Так мы доехали до Смольного, приветствуя этот огромный город, в котором куются судьбы России, а в том числе и наши личные. Наконец, по настоянию охраны, мы спустились в каюту. Пароход прибавил ходу, мелькнули в стеклянный потолок два ярко освещенных моста, и минут через 10 мы причалили к воротам крепости, где на обширной гранитной площадке снова сошлись все восьмеро со всеми 18-ю стражниками.

Пока шли какие-то формальности, мы долго стояли, любуясь невиданными огнями мостов и набережных. На небе висел диск луны, но такой мутный и бледный в петербургском мглистом воздухе, что мы не вдруг распознали его и отличили от фонаря, близ которого он стоял.

Наконец, за нами пришла новая стража. Скомандовали идти, и мы сомкнутой колонной, душ в тридцать, двинулись в свою новую печальной памяти квартиру. Известно ведь, что в царство свободы, как в царство небесное, нужно проходить через разные мытарства.

XIII.

Здесь мне пришлось провести еще ровно 25 суток. Шестерым товарищам -- значительно меньше. Первым долгом мы хлопотали, чтобы нас выпускали на прогулку не в одиночку на четверть часа, как там полагалось, а всех вместе, что в сложности даст 2 часа (1/4 ч. в 8). На другой же день к Лопатину пришли на свидание его брат и сын, и через них мы узнали, первые новости.

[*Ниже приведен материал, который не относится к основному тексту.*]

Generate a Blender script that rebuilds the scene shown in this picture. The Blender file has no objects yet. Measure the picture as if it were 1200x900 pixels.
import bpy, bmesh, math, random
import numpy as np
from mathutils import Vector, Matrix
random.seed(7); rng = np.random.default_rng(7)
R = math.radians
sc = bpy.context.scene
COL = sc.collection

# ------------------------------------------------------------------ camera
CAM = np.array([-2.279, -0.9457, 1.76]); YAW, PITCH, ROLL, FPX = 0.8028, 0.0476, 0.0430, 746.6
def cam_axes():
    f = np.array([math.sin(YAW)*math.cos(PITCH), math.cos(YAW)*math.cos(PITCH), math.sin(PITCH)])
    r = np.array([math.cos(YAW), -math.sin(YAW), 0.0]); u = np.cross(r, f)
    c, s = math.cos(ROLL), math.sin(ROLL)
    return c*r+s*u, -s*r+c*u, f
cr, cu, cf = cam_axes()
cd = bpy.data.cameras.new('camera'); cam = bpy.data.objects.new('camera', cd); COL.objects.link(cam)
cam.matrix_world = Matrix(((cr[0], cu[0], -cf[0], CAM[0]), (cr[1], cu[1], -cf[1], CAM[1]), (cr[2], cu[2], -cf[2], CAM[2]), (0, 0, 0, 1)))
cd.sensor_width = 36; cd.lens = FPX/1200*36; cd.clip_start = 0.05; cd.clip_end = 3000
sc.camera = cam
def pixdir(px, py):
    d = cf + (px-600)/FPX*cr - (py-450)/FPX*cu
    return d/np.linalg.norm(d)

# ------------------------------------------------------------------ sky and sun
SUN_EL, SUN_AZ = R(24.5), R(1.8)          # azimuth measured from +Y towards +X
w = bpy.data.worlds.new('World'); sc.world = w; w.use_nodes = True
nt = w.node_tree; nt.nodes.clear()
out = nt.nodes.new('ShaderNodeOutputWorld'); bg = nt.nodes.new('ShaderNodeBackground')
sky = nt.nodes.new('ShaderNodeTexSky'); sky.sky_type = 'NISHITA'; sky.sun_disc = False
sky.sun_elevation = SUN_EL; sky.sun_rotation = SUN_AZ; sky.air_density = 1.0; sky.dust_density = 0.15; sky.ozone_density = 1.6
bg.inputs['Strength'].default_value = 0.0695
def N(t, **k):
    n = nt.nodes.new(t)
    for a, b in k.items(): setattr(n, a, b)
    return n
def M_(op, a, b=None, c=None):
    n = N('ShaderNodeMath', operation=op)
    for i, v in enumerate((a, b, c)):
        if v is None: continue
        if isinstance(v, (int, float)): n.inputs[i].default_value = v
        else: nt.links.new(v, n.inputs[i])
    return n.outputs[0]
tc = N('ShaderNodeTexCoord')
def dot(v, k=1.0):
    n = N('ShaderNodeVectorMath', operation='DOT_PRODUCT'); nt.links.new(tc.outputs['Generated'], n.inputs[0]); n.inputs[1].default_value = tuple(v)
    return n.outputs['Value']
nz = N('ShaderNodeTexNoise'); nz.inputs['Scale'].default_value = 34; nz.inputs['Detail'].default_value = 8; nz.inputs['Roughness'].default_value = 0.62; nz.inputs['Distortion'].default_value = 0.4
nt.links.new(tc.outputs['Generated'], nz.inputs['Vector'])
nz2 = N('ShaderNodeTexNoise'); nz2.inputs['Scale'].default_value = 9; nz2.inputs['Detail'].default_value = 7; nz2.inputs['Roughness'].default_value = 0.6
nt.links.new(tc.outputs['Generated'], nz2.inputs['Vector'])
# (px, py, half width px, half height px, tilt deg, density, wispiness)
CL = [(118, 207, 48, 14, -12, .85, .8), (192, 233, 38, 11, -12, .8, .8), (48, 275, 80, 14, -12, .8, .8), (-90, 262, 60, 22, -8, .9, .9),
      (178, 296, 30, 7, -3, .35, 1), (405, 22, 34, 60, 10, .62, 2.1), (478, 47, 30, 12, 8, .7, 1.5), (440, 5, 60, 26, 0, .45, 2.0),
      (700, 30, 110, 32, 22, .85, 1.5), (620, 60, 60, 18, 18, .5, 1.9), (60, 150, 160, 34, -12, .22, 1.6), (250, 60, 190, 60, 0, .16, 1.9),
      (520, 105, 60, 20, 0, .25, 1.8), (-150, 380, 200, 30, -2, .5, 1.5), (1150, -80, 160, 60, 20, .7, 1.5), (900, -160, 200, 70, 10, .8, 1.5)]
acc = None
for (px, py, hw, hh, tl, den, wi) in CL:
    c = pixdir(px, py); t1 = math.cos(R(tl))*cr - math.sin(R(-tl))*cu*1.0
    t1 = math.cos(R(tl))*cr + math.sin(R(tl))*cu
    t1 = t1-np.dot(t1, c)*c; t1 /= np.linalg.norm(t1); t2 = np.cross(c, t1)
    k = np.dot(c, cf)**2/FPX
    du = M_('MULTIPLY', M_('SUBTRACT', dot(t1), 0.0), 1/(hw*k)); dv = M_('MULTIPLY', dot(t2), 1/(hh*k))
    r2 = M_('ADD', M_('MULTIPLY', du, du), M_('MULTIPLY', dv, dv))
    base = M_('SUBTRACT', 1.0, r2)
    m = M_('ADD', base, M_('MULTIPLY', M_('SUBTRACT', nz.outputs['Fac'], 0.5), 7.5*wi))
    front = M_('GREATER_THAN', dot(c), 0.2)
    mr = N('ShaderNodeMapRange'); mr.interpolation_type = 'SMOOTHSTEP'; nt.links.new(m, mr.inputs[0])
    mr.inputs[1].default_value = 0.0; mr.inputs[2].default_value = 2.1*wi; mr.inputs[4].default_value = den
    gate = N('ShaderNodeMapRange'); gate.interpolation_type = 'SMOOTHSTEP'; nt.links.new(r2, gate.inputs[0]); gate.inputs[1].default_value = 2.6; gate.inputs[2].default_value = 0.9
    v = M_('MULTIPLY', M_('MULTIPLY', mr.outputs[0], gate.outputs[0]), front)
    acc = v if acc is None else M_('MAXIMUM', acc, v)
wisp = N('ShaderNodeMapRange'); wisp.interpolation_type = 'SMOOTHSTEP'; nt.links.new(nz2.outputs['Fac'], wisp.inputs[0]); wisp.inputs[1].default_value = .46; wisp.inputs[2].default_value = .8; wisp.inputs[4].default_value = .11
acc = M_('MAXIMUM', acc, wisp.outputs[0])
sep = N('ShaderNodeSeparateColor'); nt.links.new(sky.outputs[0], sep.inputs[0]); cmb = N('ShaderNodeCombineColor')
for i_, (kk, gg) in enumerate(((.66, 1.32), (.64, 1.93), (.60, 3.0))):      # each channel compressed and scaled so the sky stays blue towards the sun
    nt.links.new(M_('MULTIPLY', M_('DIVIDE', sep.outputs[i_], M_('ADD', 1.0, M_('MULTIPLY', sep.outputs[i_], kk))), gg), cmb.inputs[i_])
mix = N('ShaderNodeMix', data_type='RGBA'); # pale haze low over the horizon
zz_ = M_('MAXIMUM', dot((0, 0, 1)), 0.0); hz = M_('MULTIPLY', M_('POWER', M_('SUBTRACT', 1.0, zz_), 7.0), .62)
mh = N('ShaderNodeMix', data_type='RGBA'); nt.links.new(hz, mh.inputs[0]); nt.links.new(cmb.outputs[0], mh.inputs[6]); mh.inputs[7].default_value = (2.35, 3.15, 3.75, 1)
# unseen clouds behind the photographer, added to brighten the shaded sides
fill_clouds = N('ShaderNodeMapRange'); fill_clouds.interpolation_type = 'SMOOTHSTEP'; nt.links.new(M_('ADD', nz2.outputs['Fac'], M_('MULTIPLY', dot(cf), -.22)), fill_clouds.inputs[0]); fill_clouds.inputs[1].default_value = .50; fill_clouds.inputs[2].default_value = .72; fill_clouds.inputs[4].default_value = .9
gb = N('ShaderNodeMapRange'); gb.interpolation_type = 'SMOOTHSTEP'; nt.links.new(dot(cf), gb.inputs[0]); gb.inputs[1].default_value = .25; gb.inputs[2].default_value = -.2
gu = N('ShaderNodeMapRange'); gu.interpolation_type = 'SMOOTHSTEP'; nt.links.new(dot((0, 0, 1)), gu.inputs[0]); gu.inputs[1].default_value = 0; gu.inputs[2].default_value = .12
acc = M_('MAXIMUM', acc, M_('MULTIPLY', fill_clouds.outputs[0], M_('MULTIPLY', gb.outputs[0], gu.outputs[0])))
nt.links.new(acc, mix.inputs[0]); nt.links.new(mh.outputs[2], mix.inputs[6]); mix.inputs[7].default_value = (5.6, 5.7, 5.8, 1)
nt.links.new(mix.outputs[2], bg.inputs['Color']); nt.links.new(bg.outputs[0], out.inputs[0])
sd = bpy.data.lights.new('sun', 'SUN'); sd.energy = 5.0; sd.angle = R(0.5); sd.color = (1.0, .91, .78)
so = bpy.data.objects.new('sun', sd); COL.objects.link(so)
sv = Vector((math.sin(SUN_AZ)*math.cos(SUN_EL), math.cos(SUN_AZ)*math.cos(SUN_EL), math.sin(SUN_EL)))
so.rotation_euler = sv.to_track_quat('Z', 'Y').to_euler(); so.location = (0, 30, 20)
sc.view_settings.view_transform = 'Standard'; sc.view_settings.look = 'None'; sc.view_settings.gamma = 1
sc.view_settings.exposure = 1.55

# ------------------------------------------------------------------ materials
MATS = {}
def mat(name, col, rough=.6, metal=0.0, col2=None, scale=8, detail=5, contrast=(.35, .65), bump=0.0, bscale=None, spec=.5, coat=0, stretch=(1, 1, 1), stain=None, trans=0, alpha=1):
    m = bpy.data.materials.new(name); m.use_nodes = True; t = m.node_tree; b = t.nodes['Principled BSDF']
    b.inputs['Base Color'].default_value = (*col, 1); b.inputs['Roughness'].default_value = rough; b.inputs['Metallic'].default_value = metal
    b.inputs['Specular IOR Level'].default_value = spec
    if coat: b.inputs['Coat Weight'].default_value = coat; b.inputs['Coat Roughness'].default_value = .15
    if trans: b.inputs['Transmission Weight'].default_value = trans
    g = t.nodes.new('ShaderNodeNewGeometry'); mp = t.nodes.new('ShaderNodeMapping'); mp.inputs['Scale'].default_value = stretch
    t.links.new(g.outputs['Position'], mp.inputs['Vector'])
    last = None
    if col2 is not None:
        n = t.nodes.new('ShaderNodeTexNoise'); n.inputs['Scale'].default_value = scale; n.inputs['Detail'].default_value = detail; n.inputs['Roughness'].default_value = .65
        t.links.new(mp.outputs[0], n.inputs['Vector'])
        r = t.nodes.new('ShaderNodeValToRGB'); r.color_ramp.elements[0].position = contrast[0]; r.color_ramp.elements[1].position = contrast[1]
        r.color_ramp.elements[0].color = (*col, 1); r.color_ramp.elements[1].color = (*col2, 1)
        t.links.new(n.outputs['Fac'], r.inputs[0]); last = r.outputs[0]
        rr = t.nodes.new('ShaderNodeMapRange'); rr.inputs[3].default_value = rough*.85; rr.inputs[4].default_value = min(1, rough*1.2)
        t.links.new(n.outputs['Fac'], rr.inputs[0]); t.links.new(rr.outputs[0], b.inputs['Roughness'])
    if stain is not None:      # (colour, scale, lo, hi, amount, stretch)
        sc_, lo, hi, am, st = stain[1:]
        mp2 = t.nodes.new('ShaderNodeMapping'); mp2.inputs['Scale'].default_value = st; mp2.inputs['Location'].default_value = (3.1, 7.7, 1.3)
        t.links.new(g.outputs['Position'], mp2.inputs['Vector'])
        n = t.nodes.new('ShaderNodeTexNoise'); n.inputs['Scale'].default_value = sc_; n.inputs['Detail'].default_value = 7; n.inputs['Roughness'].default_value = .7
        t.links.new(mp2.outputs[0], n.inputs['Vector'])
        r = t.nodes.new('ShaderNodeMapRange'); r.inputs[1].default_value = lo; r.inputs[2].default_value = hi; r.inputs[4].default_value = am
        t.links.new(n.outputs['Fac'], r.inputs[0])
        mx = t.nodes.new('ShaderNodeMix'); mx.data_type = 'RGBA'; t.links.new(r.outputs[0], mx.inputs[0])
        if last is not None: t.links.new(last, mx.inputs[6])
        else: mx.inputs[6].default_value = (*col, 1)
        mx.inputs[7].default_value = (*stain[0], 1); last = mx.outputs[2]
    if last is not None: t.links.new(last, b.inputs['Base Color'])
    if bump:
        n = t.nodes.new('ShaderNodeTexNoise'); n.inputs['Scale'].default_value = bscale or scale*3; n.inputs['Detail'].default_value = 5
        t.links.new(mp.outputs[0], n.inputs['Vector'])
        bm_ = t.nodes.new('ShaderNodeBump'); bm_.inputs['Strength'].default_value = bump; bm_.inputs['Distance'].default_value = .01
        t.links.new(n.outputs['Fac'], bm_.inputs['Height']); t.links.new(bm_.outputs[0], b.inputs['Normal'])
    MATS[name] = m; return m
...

Затем свидания установились для нас по 3 раза в неделю, и постепенно родственники наезжали к каждому из нас. Наши друзья успели уже спозаранку послать им извещение. Каждый из этих дней свиданий приносил нам бездну новостей и впечатлений. На прогулке мы все обменивались ими и тем еще более усиливали их возбуждающее действие. Но главную новость принесли нам не родные, а тюремщики,-- в виде бумаги, которую мы тщательно скопировали.

Самое интересное в этой бумаге было твердое намерение департамента полиции упечь нас еще в ссылку на 4 года, в том числе, конечно, и наших старцев, которые просидели в заточении неизбывно около 25 лет.

На свиданиях нам сказали, чтобы мы на эту бумагу не обращали внимания, ибо наша судьба куется помимо департамента. Дело склоняется к тому, чтобы отправить каждого из нас на родину или к родным временно на поруки, так как, по общему мнению, не сегодня -- завтра совершится окончательный поворот в сторону пяти свобод, и все пострадавшие за них, конечно, будут отпущены на все четыре стороны.

Общее согласие на такую поруку, говорят, подписал еще Трепов, в день своей отставки, а затем выправляли бумаги о каждом в отдельности, по мере прибытия и явки родных. Явля-лись же они, вследствие забастовки железных дорог, с большой медлительностью.

Мой брат, которого известили о моем положении, не имел возможности своевременно приехать в Петербург. А между тем, по словам упомянутой раньше княжны Дондуковой-Корсаковой, которая зашла и здесь ко мне на несколько минут, и митрополит Антоний и архиепископ финляндский Сергий готовы заступить здесь место моих родных. Поэтому я отдал свою судьбу в распоряжение княжны и таким образом очутился в Выборге.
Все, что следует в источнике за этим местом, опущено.